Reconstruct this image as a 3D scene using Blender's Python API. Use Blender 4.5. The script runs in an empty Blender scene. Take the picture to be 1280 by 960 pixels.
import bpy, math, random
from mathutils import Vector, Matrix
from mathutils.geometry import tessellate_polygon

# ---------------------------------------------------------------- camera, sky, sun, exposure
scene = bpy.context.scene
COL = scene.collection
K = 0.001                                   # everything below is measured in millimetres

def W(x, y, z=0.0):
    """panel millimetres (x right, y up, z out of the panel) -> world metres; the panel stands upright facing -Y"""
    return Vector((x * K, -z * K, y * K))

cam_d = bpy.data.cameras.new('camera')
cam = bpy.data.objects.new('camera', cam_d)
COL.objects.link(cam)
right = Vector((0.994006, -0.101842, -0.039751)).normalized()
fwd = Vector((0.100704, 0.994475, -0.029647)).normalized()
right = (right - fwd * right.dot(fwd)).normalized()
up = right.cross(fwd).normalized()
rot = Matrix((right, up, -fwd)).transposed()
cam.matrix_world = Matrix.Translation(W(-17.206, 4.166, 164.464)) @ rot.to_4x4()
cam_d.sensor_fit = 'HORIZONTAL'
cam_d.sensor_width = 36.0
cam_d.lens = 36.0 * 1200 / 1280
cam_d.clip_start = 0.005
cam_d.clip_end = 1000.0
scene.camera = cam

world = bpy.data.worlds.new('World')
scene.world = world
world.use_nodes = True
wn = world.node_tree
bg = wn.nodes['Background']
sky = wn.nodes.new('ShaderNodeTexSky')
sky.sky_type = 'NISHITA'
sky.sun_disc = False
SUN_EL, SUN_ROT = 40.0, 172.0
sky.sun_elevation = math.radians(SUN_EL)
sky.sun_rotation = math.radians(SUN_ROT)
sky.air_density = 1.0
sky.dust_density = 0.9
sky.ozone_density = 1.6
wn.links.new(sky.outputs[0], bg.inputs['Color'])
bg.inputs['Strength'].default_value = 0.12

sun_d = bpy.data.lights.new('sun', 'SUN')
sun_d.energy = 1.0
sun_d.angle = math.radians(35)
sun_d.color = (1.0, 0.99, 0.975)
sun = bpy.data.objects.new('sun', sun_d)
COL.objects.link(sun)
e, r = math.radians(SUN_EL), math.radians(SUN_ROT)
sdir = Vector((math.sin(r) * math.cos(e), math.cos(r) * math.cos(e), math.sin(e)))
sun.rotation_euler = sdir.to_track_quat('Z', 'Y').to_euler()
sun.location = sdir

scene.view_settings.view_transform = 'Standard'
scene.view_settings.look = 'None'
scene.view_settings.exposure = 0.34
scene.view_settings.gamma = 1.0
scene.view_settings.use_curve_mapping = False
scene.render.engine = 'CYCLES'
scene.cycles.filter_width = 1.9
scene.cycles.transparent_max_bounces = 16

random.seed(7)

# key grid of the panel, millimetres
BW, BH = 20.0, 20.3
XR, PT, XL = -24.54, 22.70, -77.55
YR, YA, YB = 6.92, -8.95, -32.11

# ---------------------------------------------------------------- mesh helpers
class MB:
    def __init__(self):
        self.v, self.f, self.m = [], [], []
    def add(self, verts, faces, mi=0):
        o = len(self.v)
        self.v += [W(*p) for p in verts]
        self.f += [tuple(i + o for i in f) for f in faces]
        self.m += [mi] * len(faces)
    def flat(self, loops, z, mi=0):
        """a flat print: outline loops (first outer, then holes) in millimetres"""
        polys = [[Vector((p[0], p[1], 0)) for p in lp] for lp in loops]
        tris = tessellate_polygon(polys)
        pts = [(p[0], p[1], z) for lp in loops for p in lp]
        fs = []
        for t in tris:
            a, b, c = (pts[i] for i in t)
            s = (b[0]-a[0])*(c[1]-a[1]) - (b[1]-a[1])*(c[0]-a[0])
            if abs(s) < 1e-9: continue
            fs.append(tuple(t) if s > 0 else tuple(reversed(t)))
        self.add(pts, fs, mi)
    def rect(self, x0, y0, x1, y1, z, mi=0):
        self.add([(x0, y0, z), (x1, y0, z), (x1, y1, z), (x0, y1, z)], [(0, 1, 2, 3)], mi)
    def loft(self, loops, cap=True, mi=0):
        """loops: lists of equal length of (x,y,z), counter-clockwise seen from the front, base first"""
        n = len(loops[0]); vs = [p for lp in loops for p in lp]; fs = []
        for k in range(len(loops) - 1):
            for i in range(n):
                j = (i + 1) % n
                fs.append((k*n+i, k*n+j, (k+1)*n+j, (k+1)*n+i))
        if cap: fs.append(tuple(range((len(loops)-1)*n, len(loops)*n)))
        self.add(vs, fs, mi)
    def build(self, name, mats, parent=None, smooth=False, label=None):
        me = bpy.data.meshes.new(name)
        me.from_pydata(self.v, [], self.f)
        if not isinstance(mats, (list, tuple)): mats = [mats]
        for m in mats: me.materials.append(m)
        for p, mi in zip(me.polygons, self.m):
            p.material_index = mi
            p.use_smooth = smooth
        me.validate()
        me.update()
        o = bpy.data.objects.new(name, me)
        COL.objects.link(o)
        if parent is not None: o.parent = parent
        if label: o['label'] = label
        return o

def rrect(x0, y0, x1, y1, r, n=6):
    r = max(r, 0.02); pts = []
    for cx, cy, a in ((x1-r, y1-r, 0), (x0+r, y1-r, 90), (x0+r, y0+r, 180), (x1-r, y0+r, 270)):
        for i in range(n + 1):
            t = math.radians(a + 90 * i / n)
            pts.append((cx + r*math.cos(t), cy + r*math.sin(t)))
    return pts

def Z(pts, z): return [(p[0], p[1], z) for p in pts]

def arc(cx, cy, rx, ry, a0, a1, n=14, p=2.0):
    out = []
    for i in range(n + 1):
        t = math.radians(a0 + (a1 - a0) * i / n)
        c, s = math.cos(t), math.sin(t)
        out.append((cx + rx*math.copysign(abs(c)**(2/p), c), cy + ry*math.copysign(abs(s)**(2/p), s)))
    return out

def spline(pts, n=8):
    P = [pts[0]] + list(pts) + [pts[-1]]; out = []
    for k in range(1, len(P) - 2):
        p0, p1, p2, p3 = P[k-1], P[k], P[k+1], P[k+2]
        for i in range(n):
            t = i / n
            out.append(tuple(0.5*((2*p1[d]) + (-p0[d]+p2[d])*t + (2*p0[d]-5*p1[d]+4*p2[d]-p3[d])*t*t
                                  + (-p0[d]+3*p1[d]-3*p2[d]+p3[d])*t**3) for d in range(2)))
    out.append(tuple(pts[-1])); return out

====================

TASK DESCRIPTION —
Return a word-for-word copy of the lines from the beginning of the listing to the line holding "return Vector((x * K, -z * K, y * K))", both kept.

TASK RESULT —
Reconstruct this image as a 3D scene using Blender's Python API. Use Blender 4.5. The script runs in an empty Blender scene. Take the picture to be 1280 by 960 pixels.
import bpy, math, random
from mathutils import Vector, Matrix
from mathutils.geometry import tessellate_polygon

# ---------------------------------------------------------------- camera, sky, sun, exposure
scene = bpy.context.scene
COL = scene.collection
K = 0.001                                   # everything below is measured in millimetres

def W(x, y, z=0.0):
    """panel millimetres (x right, y up, z out of the panel) -> world metres; the panel stands upright facing -Y"""
    return Vector((x * K, -z * K, y * K))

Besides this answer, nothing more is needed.